■ **Instructions for the task**:
Search the records below for the word "Take". Pull out each line that has it.

------------

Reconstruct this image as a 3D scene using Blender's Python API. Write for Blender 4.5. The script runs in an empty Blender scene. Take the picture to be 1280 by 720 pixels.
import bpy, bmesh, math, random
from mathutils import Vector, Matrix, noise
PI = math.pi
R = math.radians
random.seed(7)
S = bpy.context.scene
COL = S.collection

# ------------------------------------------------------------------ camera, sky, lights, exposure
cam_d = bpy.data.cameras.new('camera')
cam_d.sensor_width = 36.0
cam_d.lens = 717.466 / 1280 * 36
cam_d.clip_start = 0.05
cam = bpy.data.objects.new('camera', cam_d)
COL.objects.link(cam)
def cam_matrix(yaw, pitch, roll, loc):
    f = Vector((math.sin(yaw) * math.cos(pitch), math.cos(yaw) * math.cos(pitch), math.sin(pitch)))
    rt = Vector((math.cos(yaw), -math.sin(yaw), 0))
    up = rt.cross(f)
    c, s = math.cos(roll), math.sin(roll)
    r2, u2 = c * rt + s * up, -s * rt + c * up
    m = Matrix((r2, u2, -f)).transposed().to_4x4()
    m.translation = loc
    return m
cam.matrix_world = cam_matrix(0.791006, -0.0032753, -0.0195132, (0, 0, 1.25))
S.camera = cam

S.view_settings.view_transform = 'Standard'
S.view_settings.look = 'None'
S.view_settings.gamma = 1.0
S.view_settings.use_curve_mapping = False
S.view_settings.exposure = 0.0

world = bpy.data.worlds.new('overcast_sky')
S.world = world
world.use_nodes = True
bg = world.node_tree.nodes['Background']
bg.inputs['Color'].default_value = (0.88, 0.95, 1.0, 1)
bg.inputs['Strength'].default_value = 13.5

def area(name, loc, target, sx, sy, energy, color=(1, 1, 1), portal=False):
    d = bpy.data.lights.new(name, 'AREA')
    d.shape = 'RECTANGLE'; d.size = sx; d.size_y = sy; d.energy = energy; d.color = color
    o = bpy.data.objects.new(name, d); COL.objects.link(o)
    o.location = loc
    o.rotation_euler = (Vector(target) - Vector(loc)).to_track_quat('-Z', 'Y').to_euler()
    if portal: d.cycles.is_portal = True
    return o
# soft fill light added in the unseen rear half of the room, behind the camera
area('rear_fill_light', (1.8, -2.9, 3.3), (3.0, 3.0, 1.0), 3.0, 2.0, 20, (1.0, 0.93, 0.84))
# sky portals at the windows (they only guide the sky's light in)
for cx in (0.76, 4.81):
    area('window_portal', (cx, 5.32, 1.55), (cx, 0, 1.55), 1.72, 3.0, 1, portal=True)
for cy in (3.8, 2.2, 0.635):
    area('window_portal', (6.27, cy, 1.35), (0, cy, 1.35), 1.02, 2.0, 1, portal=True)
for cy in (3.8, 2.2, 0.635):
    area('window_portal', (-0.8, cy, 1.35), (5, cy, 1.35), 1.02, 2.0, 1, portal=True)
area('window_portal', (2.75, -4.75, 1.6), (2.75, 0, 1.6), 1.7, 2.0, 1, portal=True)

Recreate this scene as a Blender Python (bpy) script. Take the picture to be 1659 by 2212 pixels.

------------

■ **Worked answer**:
Reconstruct this image as a 3D scene using Blender's Python API. Write for Blender 4.5. The script runs in an empty Blender scene. Take the picture to be 1280 by 720 pixels.
Recreate this scene as a Blender Python (bpy) script. Take the picture to be 1659 by 2212 pixels.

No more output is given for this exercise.